Work to complete:
Without the pictures, write out all the lines below exactly as they appear.

Given information:

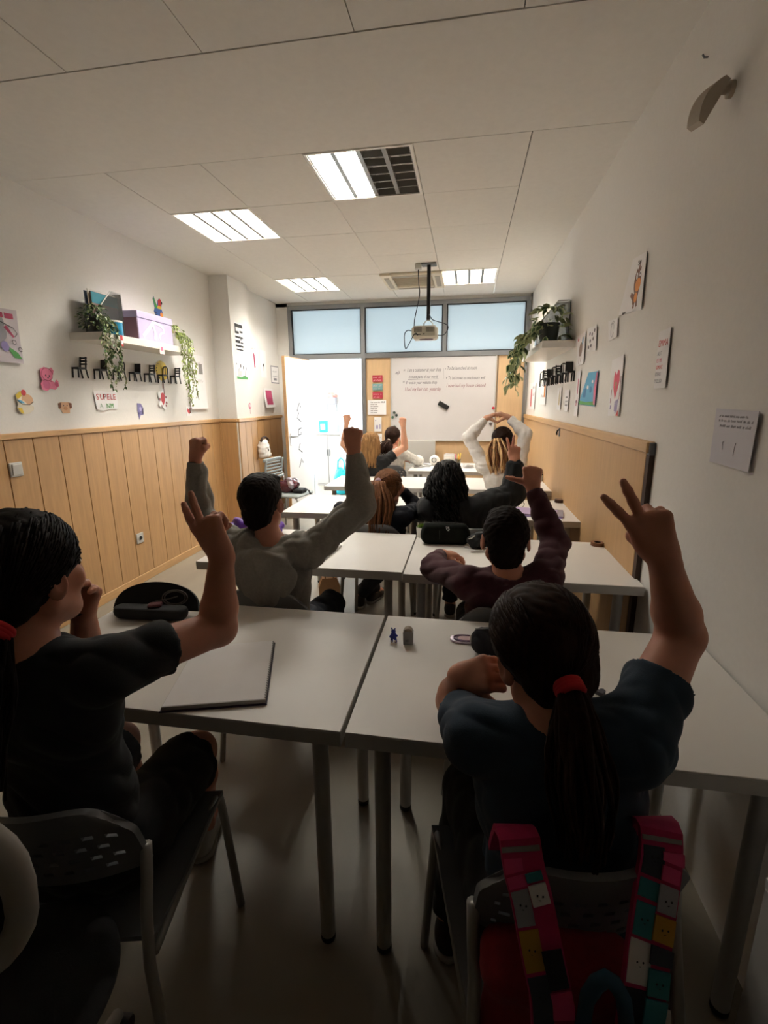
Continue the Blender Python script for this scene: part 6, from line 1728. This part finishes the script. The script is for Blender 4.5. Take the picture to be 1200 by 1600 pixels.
# floor things
t = thing('paper_bag', 'brown paper carrier bag on the floor under the third row desk', 'bag', (-.93, 3.06, 0), R_(20))
f = (Vector((0, .04, 0)), X_, Z_, -Y_)
MB().prism([(-.07, 0), (.07, 0), (.075, .2), (.05, .27), (-.05, .27), (-.075, .2)], .08, f).build('bag_body', mat('brown kraft paper', '#b98f68', .85, var=.1, scale=12), t)
for s in (-1, 1): MB().tube([(-.03, s * .036, .265), (-.02, s * .03, .36), (.0, s * .026, .40), (.02, s * .03, .36), (.03, s * .036, .265)], .005, 6).build('handle', MATS['brown kraft paper'], t, True)

# ------------------------------------------------------------------ hall things seen through the door
t = thing('cabinet', 'grey cabinet in the bright hall beyond the door', 'cabinet', (-2.42, 8.2, 0))
M_cab = mat('warm grey laminate', '#a39c97', .5)
MB().box((0, .18, .46), (.46, .36, .92)).build('carcass', M_cab, t)
for s in (-1, 1):
    o = MB().box((s * .115, -.008, .47), (.222, .018, .86), bev=.002).build('door_panel', M_cab, t)
    MB().box((s * .02, -.022, .6), (.012, .012, .12), bev=.003).build('handle', M_grey, o)
MB().box((0, .17, .935), (.50, .40, .03), bev=.003).build('worktop', M_white, t)
t = thing('teal_box', 'teal box standing on the hall cabinet', 'box', (-2.52, 8.3, .952)); MB().box((0, 0, .1), (.14, .12, .2), bev=.004).build('box_body', TEAL, t); MB().box((0, -.061, .1), (.08, .003, .1)).build('label_patch', M_paper, t)
t = thing('water_jug', 'pale green jug on the hall cabinet', 'jug', (-2.28, 8.3, .952)); MB().lathe([(.05, 0), (.055, .01), (.05, .12), (.03, .16), (.032, .18)], (0, 0, 0), 16).build('jug_body', mat('pale green plastic', '#9fc7bd', .4), t, 'auto'); MB().tube([(.04, 0, .14), (.08, 0, .12), (.075, 0, .05), (.05, 0, .03)], .007, 6).build('handle', MATS['pale green plastic'], t, True)
t = thing('wall_basket', 'dark wall basket with a red and white cloth in the hall', 'basket', (-2.46, 8.70, 1.52))
b = MB().box((0, -.07, -.02), (.20, .12, .13), bev=.01); b.build('basket_body', GREYM, t)
v = Vol(); v.ell((0, -.07, .07), (.12, .07, .06), k=.03); np_mesh('cloth', *v.surface(.012, None, folds(.012, 40, 6)), mat('red white cloth', '#d98f86', .9, var=.4, scale=20), t)
for s in (-1, 1): MB().box((s * .085, -.03, -.14), (.016, .016, .14)).build('leg', M_grey, t)
t = thing('teal_bag', 'turquoise bag on the hall floor behind the raised fist', 'bag', (-1.98, 7.4, 0))
v = Vol(); v.ell((0, 0, .22), (.13, .1, .22), k=.04); v.ell((0, 0, .1), (.15, .12, .1), k=.04)
np_mesh('bag_body', *v.surface(.012, [(V3(0, 0, .002), V3(0, 0, -1))], folds(.012, 30, 2)), mat('turquoise nylon', '#16b3c9', .5), t)
MB().tube([(-.06, 0, .40), (-.05, 0, .55), (.0, 0, .60), (.05, 0, .55), (.06, 0, .40)], .012, 8).build('handle', MATS['turquoise nylon'], t, True)

t = thing('low_cabinet', 'pale grey low cabinet at the right edge, nearest the camera by the wall', 'cabinet', (0, 0, 0))
MB().box((.618, .63, .355), (.242, .14, .71), bev=.002).build('carcass', M_edge, t)
MB().box((.618, .63, .72), (.244, .142, .02), bev=.002).build('worktop', M_white, t)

The output:
Continue the Blender Python script for this scene: part 6, from line 1728. This part finishes the script. The script is for Blender 4.5. Take the picture to be 1200 by 1600 pixels.
# floor things
t = thing('paper_bag', 'brown paper carrier bag on the floor under the third row desk', 'bag', (-.93, 3.06, 0), R_(20))
f = (Vector((0, .04, 0)), X_, Z_, -Y_)
MB().prism([(-.07, 0), (.07, 0), (.075, .2), (.05, .27), (-.05, .27), (-.075, .2)], .08, f).build('bag_body', mat('brown kraft paper', '#b98f68', .85, var=.1, scale=12), t)
for s in (-1, 1): MB().tube([(-.03, s * .036, .265), (-.02, s * .03, .36), (.0, s * .026, .40), (.02, s * .03, .36), (.03, s * .036, .265)], .005, 6).build('handle', MATS['brown kraft paper'], t, True)

# ------------------------------------------------------------------ hall things seen through the door
t = thing('cabinet', 'grey cabinet in the bright hall beyond the door', 'cabinet', (-2.42, 8.2, 0))
M_cab = mat('warm grey laminate', '#a39c97', .5)
MB().box((0, .18, .46), (.46, .36, .92)).build('carcass', M_cab, t)
for s in (-1, 1):
    o = MB().box((s * .115, -.008, .47), (.222, .018, .86), bev=.002).build('door_panel', M_cab, t)
    MB().box((s * .02, -.022, .6), (.012, .012, .12), bev=.003).build('handle', M_grey, o)
MB().box((0, .17, .935), (.50, .40, .03), bev=.003).build('worktop', M_white, t)
t = thing('teal_box', 'teal box standing on the hall cabinet', 'box', (-2.52, 8.3, .952)); MB().box((0, 0, .1), (.14, .12, .2), bev=.004).build('box_body', TEAL, t); MB().box((0, -.061, .1), (.08, .003, .1)).build('label_patch', M_paper, t)
t = thing('water_jug', 'pale green jug on the hall cabinet', 'jug', (-2.28, 8.3, .952)); MB().lathe([(.05, 0), (.055, .01), (.05, .12), (.03, .16), (.032, .18)], (0, 0, 0), 16).build('jug_body', mat('pale green plastic', '#9fc7bd', .4), t, 'auto'); MB().tube([(.04, 0, .14), (.08, 0, .12), (.075, 0, .05), (.05, 0, .03)], .007, 6).build('handle', MATS['pale green plastic'], t, True)
t = thing('wall_basket', 'dark wall basket with a red and white cloth in the hall', 'basket', (-2.46, 8.70, 1.52))
b = MB().box((0, -.07, -.02), (.20, .12, .13), bev=.01); b.build('basket_body', GREYM, t)
v = Vol(); v.ell((0, -.07, .07), (.12, .07, .06), k=.03); np_mesh('cloth', *v.surface(.012, None, folds(.012, 40, 6)), mat('red white cloth', '#d98f86', .9, var=.4, scale=20), t)
for s in (-1, 1): MB().box((s * .085, -.03, -.14), (.016, .016, .14)).build('leg', M_grey, t)
t = thing('teal_bag', 'turquoise bag on the hall floor behind the raised fist', 'bag', (-1.98, 7.4, 0))
v = Vol(); v.ell((0, 0, .22), (.13, .1, .22), k=.04); v.ell((0, 0, .1), (.15, .12, .1), k=.04)
np_mesh('bag_body', *v.surface(.012, [(V3(0, 0, .002), V3(0, 0, -1))], folds(.012, 30, 2)), mat('turquoise nylon', '#16b3c9', .5), t)
MB().tube([(-.06, 0, .40), (-.05, 0, .55), (.0, 0, .60), (.05, 0, .55), (.06, 0, .40)], .012, 8).build('handle', MATS['turquoise nylon'], t, True)

t = thing('low_cabinet', 'pale grey low cabinet at the right edge, nearest the camera by the wall', 'cabinet', (0, 0, 0))
MB().box((.618, .63, .355), (.242, .14, .71), bev=.002).build('carcass', M_edge, t)
MB().box((.618, .63, .72), (.244, .142, .02), bev=.002).build('worktop', M_white, t)